Lee Ufan, ‘Dialogue’ (2020), Acrylic on Canvas
Since 1996, Lee’s Dialogue series has tapped into these concepts exploring questions of process, material, and spatial relationships. If you are familiar with this series, you may be surprised to see that what started primarily with monotone grey has blossomed into works full of vibrant colour. [The first time colour Dialogue paintings were shown in a focused installation was at Pace Gallery in September 2018]
In the earlier Dialogue series, Lee’s brushstrokes were the result of multiple applications of a monochromatic mineral pigment which built up into a single, ‘heavy’ presence. The more recent works on show at SCAI have a much broader range of pigment. Nevertheless, each painting is created in a highly controlled manner with brushstrokes that relate to the artist’s breath. Each work may take a month or more to complete, focusing on the resonance of space, colour, light, and tension. These newer paintings introduce gestural strokes as well as unaltered expressionistic elements, including dots and specks of paint. These forms invite communication from the viewer, completing the concept of a dialogue, this series’ name.
Lee’s art makes prominent use of yohaku, or empty space, calling back to that early Mono-ha concept of ‘not making.’ This is based on the idea of resonance between the parts that are painted and those left unpainted. The colour fields, which appear to be single brush strokes, have elementary forms which further emphasises the white space in the work. To Lee, these ‘blank’ fields are necessary parts of the work, allowing the boundaries between the paintings and the space in which they are installed to blur and the dialogue to continue from one piece to the next. The yohaku fosters a sense of duality: a resonance between the visible and the invisible, the made and the unmade. As stated by Lee Ufan himself: “A work of art is a site where places of making and not making, painting and not painting, are linked so that they reverberate with one another.” The unpainted portions make the viewer sharply aware of this reverberation, as well as the space as a whole. As such, though they may seem simple in form at first glance, Lee’s paintings are very present and physical, taking on an almost three-dimensional aspect. The art is not limited to the painted installations but are connected to the space of the entire exhibit itself.
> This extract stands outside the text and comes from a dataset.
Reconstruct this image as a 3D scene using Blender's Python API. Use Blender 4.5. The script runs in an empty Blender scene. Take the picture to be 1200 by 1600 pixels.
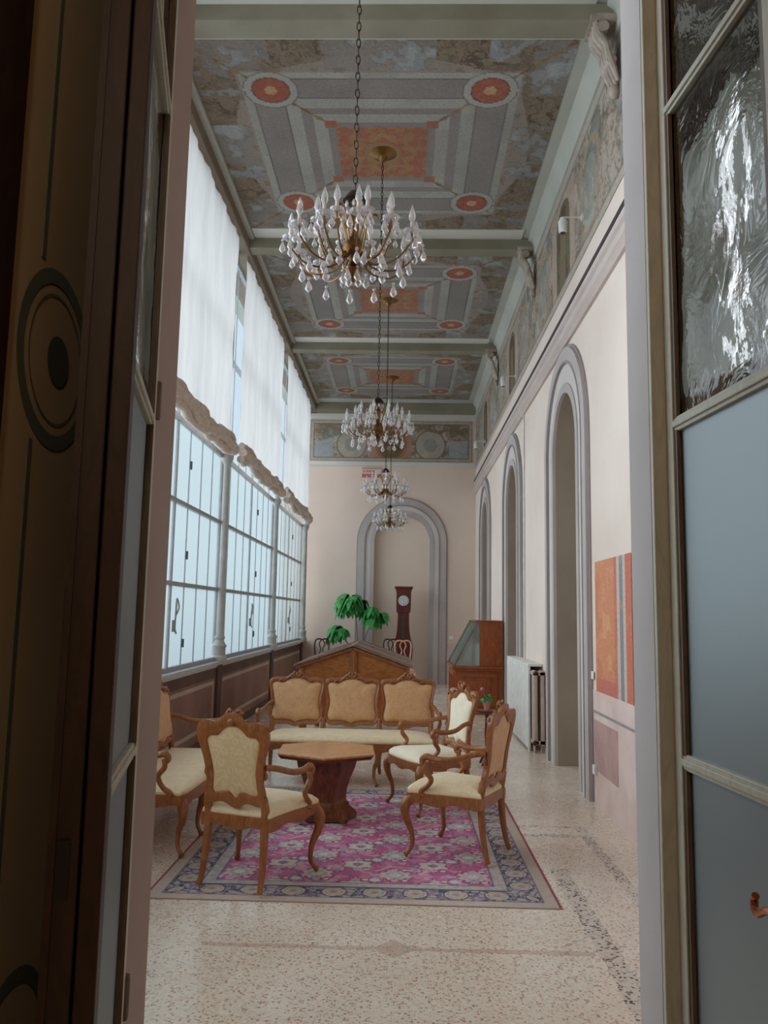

Lee’s work continues to emphasise the relationship between the artificial, the hand-made and the natural. In an era where much art has moved digitally, Lee’s approach to creation using actual, physical motions befits one of the founders of the Mono-ha movement. The exhibition highlights Lee’s attention to gestures, light, and colour, as well as how they inform our perceptions and experiences of space. In taking time to appreciate this magnificent body of work, it sparks a self-dialogue in which we can discover something about ourselves.
‘Lee Ufan – paintings’ is on show at SCAI The Bathhouse until 25 April 2020.